EXTRACTED MATERIAL:
****************

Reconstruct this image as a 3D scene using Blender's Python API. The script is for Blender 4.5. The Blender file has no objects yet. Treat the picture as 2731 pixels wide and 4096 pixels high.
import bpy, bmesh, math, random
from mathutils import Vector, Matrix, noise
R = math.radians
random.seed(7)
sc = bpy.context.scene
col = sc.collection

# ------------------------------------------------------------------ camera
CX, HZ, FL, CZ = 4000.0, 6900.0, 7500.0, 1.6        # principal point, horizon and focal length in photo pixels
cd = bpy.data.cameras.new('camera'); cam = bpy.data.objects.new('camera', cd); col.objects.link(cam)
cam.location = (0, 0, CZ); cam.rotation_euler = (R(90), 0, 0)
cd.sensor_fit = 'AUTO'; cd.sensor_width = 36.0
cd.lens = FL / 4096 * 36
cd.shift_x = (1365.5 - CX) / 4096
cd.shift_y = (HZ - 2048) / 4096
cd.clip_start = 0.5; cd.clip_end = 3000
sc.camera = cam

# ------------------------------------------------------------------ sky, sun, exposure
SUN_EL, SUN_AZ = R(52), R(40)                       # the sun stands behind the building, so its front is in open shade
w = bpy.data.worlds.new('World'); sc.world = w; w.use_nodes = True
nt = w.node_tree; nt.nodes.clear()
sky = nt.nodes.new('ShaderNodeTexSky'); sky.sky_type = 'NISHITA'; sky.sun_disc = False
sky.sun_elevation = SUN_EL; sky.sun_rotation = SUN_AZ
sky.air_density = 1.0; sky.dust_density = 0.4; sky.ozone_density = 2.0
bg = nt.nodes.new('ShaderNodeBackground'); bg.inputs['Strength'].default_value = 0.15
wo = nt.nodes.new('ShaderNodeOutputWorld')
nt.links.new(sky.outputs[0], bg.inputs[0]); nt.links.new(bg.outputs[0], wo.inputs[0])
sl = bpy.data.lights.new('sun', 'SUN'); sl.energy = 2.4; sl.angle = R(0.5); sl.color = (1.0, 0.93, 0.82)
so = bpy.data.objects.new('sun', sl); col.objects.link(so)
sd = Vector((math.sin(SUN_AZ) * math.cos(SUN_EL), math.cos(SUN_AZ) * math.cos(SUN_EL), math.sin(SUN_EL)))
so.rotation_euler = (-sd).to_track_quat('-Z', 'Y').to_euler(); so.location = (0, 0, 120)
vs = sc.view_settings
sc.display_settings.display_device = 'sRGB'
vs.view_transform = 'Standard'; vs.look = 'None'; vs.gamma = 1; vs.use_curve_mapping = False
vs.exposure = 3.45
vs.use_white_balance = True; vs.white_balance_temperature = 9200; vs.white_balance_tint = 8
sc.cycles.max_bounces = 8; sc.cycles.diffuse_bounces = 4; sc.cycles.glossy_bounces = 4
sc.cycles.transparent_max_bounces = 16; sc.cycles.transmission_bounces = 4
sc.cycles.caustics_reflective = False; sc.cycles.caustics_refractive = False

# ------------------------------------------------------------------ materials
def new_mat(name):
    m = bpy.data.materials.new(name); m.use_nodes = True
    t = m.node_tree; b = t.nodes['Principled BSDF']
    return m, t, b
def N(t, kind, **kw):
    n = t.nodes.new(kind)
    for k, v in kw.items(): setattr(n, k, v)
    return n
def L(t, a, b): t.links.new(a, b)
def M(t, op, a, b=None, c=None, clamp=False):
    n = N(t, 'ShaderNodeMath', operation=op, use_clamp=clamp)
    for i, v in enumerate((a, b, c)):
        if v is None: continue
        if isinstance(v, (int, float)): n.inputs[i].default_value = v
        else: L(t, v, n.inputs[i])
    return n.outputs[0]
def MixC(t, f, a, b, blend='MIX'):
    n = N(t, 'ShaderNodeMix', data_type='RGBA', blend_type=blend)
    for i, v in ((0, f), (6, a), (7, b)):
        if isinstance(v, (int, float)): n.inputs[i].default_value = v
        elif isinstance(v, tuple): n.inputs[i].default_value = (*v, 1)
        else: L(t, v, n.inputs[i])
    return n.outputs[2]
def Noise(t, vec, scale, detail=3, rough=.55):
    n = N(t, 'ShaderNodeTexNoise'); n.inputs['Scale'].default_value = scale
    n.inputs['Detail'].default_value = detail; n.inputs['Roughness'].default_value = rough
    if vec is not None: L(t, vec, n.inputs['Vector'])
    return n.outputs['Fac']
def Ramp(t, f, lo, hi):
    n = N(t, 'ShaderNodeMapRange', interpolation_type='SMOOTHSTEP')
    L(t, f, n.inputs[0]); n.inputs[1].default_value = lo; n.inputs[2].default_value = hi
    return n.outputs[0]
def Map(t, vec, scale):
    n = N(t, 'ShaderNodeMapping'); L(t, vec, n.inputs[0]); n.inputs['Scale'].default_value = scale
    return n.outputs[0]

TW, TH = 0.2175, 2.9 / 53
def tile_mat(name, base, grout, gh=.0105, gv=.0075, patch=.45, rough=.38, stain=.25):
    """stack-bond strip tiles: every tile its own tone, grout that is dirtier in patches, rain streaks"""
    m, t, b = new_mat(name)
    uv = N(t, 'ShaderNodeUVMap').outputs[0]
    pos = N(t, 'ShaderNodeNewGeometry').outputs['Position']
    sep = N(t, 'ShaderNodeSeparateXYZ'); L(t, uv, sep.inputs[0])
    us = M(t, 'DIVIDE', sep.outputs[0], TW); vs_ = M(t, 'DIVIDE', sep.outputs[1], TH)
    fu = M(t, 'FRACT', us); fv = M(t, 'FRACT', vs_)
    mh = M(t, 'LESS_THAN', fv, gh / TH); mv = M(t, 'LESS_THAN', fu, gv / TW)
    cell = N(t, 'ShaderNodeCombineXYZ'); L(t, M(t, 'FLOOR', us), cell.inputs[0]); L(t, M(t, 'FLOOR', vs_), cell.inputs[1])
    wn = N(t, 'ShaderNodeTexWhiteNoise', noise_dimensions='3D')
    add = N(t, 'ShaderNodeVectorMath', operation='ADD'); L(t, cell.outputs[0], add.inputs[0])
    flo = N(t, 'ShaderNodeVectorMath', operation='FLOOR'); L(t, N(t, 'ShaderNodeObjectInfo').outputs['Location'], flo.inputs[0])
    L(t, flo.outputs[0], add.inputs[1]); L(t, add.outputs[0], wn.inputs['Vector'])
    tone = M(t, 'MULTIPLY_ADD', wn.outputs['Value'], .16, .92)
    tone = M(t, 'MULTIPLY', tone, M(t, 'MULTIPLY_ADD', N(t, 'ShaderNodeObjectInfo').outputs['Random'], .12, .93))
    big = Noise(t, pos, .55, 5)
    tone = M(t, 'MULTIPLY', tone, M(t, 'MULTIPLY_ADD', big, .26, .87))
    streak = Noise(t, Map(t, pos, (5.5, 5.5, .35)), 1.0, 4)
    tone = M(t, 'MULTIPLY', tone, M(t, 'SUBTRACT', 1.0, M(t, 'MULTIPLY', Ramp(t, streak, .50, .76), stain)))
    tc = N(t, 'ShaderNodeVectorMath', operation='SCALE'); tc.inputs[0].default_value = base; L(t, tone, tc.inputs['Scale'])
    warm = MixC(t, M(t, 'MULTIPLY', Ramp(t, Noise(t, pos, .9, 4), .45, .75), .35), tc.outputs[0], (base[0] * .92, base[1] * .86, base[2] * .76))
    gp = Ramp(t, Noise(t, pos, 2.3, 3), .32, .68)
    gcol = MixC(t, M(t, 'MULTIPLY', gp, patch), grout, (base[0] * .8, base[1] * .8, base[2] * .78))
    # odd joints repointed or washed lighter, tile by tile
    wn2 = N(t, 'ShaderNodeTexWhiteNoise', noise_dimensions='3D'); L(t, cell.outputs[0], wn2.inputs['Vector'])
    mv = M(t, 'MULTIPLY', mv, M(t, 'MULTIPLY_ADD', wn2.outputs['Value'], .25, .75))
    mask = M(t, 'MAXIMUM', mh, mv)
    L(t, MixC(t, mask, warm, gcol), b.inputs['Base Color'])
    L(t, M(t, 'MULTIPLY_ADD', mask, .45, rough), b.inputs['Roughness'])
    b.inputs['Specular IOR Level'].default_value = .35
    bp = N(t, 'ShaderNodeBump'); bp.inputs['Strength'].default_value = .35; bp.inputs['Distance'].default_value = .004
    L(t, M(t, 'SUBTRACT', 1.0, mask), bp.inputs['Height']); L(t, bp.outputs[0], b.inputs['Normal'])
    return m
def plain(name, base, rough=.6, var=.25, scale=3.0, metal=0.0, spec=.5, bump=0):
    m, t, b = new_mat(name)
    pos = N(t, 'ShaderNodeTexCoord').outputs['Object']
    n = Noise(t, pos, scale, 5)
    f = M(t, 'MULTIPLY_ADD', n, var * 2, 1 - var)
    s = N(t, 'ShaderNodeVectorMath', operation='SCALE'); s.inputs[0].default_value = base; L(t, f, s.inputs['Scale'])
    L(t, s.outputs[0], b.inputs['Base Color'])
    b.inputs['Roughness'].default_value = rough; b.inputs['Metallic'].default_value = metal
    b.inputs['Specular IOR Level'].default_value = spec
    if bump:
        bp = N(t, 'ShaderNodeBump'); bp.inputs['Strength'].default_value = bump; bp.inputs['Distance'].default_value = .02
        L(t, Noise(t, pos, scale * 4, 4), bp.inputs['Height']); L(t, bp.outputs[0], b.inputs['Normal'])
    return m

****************

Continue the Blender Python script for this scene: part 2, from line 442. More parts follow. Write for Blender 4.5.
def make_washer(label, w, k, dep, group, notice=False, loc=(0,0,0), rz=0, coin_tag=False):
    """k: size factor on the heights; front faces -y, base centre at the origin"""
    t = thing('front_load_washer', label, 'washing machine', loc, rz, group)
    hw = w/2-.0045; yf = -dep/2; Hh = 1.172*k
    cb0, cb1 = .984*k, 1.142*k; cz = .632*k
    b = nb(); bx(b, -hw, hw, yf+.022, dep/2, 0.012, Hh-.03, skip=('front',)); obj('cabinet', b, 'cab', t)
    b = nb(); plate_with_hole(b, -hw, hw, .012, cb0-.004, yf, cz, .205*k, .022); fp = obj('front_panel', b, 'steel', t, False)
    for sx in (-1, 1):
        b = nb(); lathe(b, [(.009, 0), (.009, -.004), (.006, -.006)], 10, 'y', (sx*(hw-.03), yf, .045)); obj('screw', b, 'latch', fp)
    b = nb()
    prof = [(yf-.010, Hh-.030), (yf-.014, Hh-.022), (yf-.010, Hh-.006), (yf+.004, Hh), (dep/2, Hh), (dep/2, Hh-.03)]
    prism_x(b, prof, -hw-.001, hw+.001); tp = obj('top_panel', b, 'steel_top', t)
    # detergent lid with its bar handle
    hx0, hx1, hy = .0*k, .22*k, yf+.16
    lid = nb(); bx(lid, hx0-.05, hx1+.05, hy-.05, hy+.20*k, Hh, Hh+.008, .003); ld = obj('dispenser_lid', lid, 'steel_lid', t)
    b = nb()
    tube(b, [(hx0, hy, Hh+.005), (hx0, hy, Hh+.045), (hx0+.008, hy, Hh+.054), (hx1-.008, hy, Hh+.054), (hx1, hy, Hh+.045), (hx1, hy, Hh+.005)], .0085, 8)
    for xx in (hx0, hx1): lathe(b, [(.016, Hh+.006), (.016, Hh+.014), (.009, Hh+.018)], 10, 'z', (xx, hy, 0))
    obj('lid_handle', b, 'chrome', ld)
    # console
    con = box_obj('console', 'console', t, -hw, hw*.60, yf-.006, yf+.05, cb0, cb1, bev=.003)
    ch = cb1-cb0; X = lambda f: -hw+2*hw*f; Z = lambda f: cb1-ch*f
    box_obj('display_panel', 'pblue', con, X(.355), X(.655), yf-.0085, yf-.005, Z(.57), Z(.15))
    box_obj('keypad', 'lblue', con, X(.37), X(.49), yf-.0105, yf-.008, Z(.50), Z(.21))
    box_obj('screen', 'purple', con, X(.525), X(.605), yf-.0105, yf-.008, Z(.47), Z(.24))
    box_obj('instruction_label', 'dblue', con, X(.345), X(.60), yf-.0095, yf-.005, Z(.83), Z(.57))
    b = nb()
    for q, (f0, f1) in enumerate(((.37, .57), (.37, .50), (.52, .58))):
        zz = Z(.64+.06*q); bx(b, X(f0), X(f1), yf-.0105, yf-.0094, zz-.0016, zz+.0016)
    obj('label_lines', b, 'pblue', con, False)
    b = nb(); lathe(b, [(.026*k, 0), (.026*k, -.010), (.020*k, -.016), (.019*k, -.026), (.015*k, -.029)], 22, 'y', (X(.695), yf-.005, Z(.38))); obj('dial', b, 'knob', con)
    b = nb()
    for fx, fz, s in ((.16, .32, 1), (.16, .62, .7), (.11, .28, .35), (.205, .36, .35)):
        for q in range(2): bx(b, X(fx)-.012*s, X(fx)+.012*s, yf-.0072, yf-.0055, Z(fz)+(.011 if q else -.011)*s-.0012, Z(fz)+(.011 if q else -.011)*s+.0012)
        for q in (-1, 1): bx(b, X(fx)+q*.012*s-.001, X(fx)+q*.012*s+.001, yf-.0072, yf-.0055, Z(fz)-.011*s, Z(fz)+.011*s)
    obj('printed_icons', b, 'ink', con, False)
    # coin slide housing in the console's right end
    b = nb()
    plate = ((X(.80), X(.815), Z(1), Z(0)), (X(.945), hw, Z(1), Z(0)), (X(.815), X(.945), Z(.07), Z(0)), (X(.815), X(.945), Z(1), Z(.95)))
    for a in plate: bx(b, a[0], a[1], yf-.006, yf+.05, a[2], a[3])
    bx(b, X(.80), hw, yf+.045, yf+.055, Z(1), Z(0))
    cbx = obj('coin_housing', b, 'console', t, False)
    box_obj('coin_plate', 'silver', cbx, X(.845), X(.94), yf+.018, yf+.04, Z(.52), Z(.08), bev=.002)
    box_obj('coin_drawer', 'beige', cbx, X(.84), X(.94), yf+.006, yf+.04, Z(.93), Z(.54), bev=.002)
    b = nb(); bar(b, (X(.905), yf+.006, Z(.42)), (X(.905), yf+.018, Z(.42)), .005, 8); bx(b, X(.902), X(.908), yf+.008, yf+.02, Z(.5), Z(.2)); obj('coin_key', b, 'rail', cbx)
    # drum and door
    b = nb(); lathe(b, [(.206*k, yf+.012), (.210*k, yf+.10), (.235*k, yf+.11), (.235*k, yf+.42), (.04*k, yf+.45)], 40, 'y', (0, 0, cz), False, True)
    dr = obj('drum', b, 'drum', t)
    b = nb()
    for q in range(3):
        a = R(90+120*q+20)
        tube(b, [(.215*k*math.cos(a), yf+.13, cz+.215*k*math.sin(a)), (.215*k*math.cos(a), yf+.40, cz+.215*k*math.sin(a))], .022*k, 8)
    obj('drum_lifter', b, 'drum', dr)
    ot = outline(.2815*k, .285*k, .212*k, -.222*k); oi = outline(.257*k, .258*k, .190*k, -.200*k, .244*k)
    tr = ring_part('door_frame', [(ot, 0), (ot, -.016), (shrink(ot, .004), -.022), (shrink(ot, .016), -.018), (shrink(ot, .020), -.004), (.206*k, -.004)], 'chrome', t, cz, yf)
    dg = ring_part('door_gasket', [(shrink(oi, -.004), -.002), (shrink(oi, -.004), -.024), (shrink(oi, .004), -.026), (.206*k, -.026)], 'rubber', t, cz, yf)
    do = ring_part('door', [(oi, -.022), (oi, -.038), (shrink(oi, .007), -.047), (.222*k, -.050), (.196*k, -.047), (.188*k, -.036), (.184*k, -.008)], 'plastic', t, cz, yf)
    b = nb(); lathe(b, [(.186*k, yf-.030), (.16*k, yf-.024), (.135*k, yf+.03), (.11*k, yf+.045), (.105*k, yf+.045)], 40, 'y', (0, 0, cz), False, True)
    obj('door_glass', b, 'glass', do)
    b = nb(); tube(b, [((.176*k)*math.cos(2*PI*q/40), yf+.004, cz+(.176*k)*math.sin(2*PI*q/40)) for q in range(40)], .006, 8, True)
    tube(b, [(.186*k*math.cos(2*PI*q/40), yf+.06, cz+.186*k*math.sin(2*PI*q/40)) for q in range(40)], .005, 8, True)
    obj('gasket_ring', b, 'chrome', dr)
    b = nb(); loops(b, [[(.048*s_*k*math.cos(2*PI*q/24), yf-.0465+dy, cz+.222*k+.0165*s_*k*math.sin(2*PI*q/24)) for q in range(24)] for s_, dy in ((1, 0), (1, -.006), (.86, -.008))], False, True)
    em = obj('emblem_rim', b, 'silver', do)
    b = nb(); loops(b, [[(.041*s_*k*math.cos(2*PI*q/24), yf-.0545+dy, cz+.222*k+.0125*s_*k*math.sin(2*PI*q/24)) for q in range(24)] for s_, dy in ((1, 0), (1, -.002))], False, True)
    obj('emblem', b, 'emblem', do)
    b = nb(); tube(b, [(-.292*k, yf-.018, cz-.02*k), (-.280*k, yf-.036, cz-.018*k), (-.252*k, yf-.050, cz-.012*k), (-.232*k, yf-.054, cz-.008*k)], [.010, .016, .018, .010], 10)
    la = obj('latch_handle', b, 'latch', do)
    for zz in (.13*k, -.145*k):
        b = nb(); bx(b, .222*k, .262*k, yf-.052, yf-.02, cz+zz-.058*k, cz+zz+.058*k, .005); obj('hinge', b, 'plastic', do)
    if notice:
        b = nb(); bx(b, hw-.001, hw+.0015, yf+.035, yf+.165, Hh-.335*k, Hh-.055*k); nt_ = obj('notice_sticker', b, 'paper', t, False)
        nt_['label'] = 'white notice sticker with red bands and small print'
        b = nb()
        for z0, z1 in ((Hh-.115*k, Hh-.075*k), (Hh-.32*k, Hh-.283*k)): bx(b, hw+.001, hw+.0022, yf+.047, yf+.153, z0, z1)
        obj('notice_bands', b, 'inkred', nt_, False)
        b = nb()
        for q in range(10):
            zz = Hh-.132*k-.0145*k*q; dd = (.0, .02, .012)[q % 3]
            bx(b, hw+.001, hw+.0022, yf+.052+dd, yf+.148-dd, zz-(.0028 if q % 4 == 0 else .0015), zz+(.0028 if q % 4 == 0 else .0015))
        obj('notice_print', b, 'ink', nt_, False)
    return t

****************

EXERCISE TASK:
Your task is to quote exactly the lines beginning with the one that contains "Reconstruct this image" and ending with the one that contains "col = sc.collection", with nothing left out or added.

ANSWER TO THE PROBLEM:
Reconstruct this image as a 3D scene using Blender's Python API. The script is for Blender 4.5. The Blender file has no objects yet. Treat the picture as 2731 pixels wide and 4096 pixels high.
import bpy, bmesh, math, random
from mathutils import Vector, Matrix, noise
R = math.radians
random.seed(7)
sc = bpy.context.scene
col = sc.collection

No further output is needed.